Shoplifting seems to be a phase for boys. I don't remember actually stealing anything but I went with others who, I knew, were going to steal and did steal. The last such adventure happened in the 8th grade. The other guy stole a candy bar. I made him put it back. He was not happy. End of that friendship. For the record I was caught in the snair three or four times when others stole. Not a pleasant experience. Lesson learned: don't steal the price is too high and the price is not punishment, it is in loss of self respect and loss of pride in who you are as a person, a price paid even if you are not caught.

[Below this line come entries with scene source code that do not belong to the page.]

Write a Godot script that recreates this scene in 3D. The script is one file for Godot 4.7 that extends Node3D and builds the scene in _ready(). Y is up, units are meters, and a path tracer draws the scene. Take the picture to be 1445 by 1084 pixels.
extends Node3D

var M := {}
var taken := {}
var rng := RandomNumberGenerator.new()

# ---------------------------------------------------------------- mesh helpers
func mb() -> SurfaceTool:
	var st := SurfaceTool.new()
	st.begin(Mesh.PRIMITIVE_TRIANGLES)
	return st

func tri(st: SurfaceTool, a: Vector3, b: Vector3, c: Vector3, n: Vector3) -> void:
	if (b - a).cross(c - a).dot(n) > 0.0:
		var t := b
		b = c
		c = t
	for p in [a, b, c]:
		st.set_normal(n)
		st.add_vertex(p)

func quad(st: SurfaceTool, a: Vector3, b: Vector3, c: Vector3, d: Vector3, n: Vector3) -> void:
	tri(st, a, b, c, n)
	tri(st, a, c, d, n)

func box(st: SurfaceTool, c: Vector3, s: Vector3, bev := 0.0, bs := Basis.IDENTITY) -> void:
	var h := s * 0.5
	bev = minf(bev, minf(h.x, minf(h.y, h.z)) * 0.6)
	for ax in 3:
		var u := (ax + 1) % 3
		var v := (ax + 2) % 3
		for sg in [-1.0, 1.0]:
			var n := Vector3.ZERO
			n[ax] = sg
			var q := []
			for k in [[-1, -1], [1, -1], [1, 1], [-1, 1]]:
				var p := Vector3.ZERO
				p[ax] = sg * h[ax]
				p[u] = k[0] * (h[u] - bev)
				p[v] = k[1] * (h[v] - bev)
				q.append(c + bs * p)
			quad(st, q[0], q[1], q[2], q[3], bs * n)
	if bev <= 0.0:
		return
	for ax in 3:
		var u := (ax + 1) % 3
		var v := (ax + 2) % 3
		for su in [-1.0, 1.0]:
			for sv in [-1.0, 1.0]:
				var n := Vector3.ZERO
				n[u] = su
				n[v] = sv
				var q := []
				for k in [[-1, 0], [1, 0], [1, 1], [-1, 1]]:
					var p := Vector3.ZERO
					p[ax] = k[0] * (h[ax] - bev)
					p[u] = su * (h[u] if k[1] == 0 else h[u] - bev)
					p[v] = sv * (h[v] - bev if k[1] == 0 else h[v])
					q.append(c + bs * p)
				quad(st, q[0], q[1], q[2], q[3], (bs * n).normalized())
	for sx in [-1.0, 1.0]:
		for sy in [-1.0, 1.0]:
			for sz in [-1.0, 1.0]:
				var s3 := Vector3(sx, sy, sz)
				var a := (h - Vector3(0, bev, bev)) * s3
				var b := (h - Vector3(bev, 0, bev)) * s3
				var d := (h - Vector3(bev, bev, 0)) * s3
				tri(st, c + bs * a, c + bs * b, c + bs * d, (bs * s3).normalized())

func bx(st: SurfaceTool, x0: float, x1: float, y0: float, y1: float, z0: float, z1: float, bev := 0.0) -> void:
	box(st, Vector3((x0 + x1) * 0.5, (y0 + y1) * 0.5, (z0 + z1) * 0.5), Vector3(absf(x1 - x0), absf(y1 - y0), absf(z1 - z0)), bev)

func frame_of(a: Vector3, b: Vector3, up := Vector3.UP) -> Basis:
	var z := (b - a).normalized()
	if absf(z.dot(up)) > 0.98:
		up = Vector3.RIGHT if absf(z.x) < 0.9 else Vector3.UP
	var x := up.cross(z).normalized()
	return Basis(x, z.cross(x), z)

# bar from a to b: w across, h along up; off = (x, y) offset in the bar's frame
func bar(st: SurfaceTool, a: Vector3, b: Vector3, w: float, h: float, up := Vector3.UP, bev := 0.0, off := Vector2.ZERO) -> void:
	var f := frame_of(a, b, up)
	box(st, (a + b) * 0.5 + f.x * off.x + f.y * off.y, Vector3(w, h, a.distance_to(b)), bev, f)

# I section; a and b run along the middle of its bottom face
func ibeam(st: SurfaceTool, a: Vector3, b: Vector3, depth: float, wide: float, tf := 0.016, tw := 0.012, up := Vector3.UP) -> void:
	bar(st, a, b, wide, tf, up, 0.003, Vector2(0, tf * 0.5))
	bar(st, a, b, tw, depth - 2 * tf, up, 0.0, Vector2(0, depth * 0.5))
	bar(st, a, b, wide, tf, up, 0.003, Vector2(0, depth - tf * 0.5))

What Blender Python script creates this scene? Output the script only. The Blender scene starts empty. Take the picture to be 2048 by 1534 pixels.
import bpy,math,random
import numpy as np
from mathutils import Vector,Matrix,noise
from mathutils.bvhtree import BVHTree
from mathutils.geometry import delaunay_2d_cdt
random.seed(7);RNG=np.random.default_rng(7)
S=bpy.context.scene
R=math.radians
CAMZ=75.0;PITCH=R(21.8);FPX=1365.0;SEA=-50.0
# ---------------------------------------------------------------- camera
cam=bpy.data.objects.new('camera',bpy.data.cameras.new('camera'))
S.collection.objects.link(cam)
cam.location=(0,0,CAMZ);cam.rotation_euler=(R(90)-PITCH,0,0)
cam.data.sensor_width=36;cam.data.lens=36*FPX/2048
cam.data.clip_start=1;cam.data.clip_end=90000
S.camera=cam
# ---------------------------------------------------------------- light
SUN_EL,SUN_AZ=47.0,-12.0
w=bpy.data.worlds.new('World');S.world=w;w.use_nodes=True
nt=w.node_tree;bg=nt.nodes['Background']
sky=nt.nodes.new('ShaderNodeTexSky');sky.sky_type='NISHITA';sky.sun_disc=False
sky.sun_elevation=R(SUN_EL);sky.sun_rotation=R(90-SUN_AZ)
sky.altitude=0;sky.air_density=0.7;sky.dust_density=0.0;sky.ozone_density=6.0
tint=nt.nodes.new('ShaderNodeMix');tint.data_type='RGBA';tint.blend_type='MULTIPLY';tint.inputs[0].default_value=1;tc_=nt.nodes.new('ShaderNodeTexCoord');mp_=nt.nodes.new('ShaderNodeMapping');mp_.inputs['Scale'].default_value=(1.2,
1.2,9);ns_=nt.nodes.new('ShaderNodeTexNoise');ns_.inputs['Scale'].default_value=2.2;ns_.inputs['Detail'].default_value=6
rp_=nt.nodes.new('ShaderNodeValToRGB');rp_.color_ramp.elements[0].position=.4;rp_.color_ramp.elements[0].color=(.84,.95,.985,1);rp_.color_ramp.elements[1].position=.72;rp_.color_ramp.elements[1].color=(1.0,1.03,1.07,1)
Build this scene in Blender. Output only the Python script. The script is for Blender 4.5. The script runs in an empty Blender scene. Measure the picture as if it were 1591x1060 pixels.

A huge change widened my adventures when my parent decided I was responsible enough to have a BB gun, then later a pellet gun. (Their faith was well placed except for one small weakness. I shall not tell about it as the evidence remains to this day... I checked on it not long ago.) I now had a reason to go to new places, bird hunting. I think, for the thousands of BBs and pellets I fired, I only hit one bird with a BB and one with a pellet. I actually hit a kid once as well. Never knew who it was. He and his friends wanted to have a BB gun fight with me and my friends. Just a friendly BB gun fight. The consequences didn't seem relevant until I took careful aim and hit the kid square in the forehead. The others got mad because one of them was hit. Lest you think them stupid, they came up with a brilliant response. They left.

My confession here is far from complete. However I must confess to one more thing. I really hate to admit that a Yankee and editor from Time, and a woman, goodness forbid, could agree with me, that it takes a Boy Heaven, somewhere, sometime to make a boy into a man instead of a whiner.